Second Prize, $10.00 Mrs. Florence Garvey, 8669 Winifeild avenue, Detroit.
Third Prize, $5.00, Mrs. G. W. Murer, 3630 West 103rd street, Cleveland.

Tops Only Pieced
(News Patterns)
First Prize, $15.00, Mrs. Mary Clark, 11862 Whithorn avenue, Detroit.
Second Prize, $10.00, Mrs. Paula Heins, 5468 Hartwell avenue, Dearborn.
Third Prize, $5.00, Mrs. E. Ferguson, 8325 Bryden avenue, Detroit.

Best Quilt
(Not News Pattern)
First Prize, $15, Cecelia Knapp, Monroe.
Second Prize, $10.00, Mrs. Charles Voelker, 12022 Hartwell avenue, Detroit.

Best Quilt Top (Not News Pattern)
First prize, $5, Mrs. A. W. Kruck, 17404 Vaughan avenue, Detroit.
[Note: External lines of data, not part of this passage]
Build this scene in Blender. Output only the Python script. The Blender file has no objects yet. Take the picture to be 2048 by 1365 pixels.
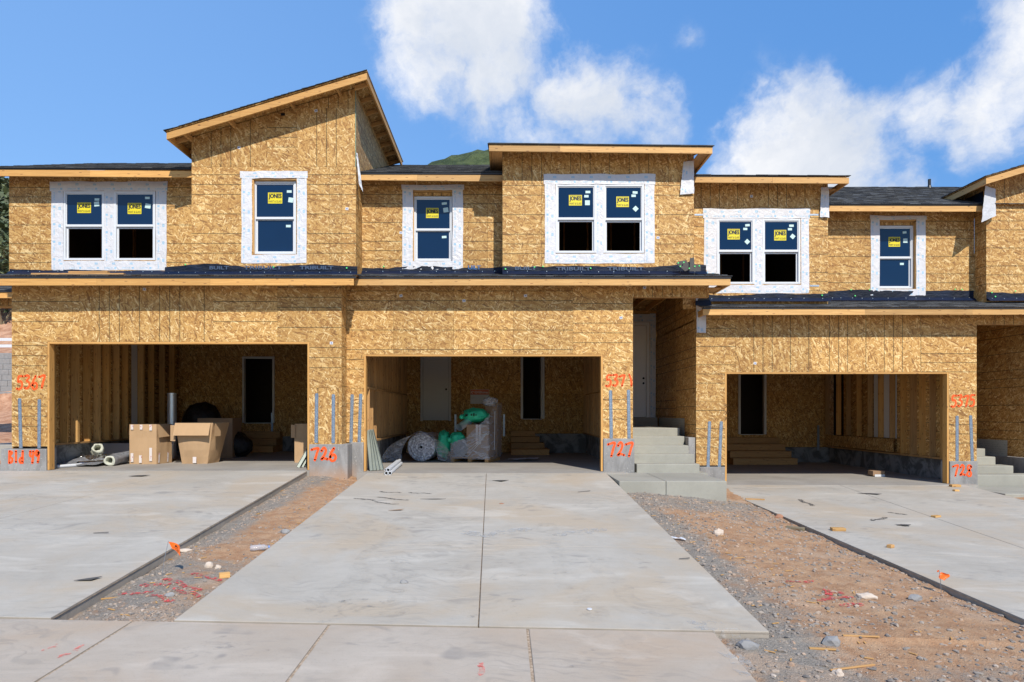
import bpy, bmesh, math, random
from mathutils import Vector, Matrix, noise
R = math.radians
random.seed(7)
S = bpy.context.scene
COL = S.collection
# ---------------------------------------------------------------- camera
F, CX, HY, EYE = 1365.33, 1005.0, 826.0, 1.7       # focal length and vanishing point measured in the photograph (2048 px wide)
cam_d = bpy.data.cameras.new('camera'); cam = bpy.data.objects.new('camera', cam_d); COL.objects.link(cam)
cam.location = (0, 0, EYE); cam.rotation_euler = (R(90), 0, 0)
cam_d.lens = 24; cam_d.sensor_width = 36; cam_d.shift_x = (1024-CX)/2048; cam_d.shift_y = (HY-682.5)/2048
cam_d.clip_end = 5000; S.camera = cam
# ---------------------------------------------------------------- light
SUN = Vector((.33, -1, .97)).normalized()
elev = math.asin(SUN.z); azi = math.atan2(SUN.x, SUN.y)
W = bpy.data.worlds.new('World'); S.world = W; W.use_nodes = True
sd = bpy.data.lights.new('sun', 'SUN'); sd.energy = 5.0; sd.angle = R(.53); sd.color = (1, .935, .83)
sun = bpy.data.objects.new('sun', sd); COL.objects.link(sun)
sun.rotation_euler = (-SUN).to_track_quat('-Z', 'Y').to_euler(); sun.location = (5, -10, 20)
S.view_settings.view_transform = 'Standard'; S.view_settings.look = 'None'
S.view_settings.exposure = 0.0; S.view_settings.gamma = 1; S.view_settings.use_curve_mapping = False
SKY_STRENGTH = .15

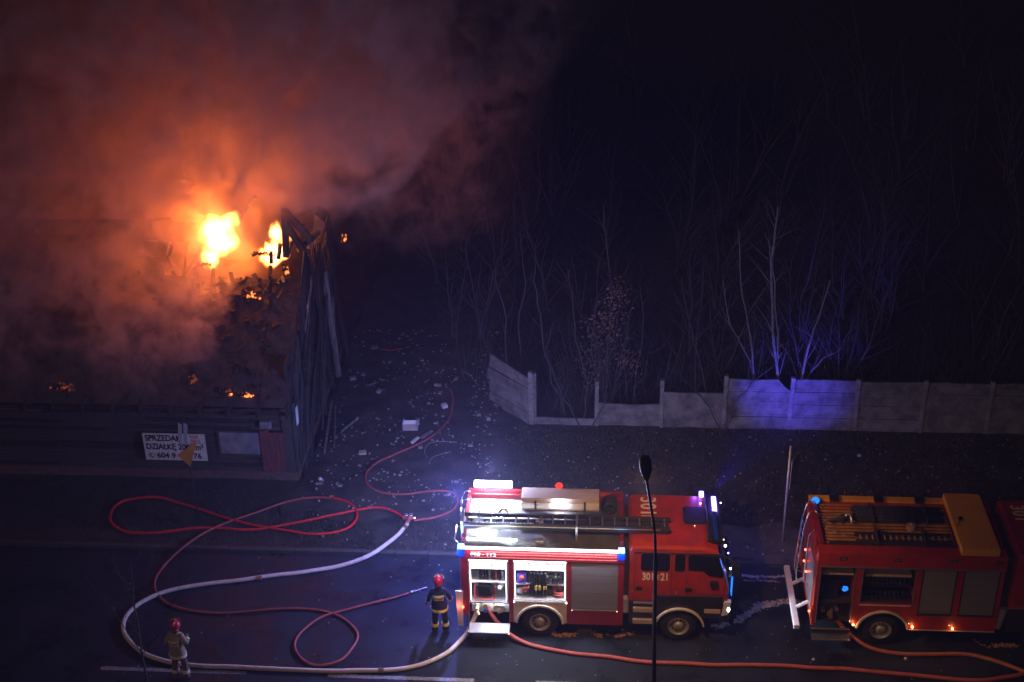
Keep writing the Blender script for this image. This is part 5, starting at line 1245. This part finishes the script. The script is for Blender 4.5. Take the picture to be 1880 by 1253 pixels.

Ten prizes of $2.50 each for Finished Quilts or Tops from any pattern:
Mrs. William H. Turner, 115 Isbell street, Howell.
Esther Kelly, 2235 North Lovejoy street, Portland, Ore.
Marion Voelker, 13614 Winthrop Avenue, Detroit.
Donna Raiser, Route 1, Box 67, New Baltimore, Mich.
Mrs. William H. Blair, 2649 Sixteenth street, Detroit.
Mrs. Ida Chilton, 415 W Gilmore Street, Angola Ind.
Helen Dyce, 12784 Schaefer Road, Detroit.
Mrs. A. J. Campbell, 2701 Philadelphia avenue, Detroit.
Mrs. Arthur Miller, 12251 St. Marys Street, Detroit.
Mrs. Albert Weiss,18197 Vaughn Avenue, Detroit.

Crocheted Spreads
(Best in design and workmanship)
First prize, $5, Mrs. M. A. Griswold, 4298 Seebaldt avenue, Detroit.

Antiques
(Most Interesting History)
First Prize, $5, Iva May Harris, 2127 Lillibridge avenue, Detroit.

Antiques
(Best Workmanship)
First Prize, $2.50 Mrs. Mamie Strauss.

The following exhibitors received prizes of $1.00 each for quilts or tops of special merit. Mrs. William R, Smith, Quilt Club Sisters, Mrs. Elsie Hence, Mrs. Carl Cameron, Mrs. Emma J. Freeman, Mrs. Paul Miller of Pontiac, Mrs. Clara Bow Frost, Mt. Morris Mich. , Mrs. D. Kinsler, Mrs. H. Lincoln Kemp, Mrs. Edna Ray, Mrs. J. Mortimer Furay, Bertha Flanery, Mrs. Laura Stevens, Mrs. H. B. Gardiner, Mrs. B. Loellner, Mrs. R. O. Jackson, Mrs. Carie L. Sterling, Mrs. Ted Taylor, Mrs. James F. McGrew, Mrs. Louise Richards, Mrs. Myrtle Rawson, Mrs. Gertrude Allord, Mrs. Nina Campbell and Mrs. B Whitewood.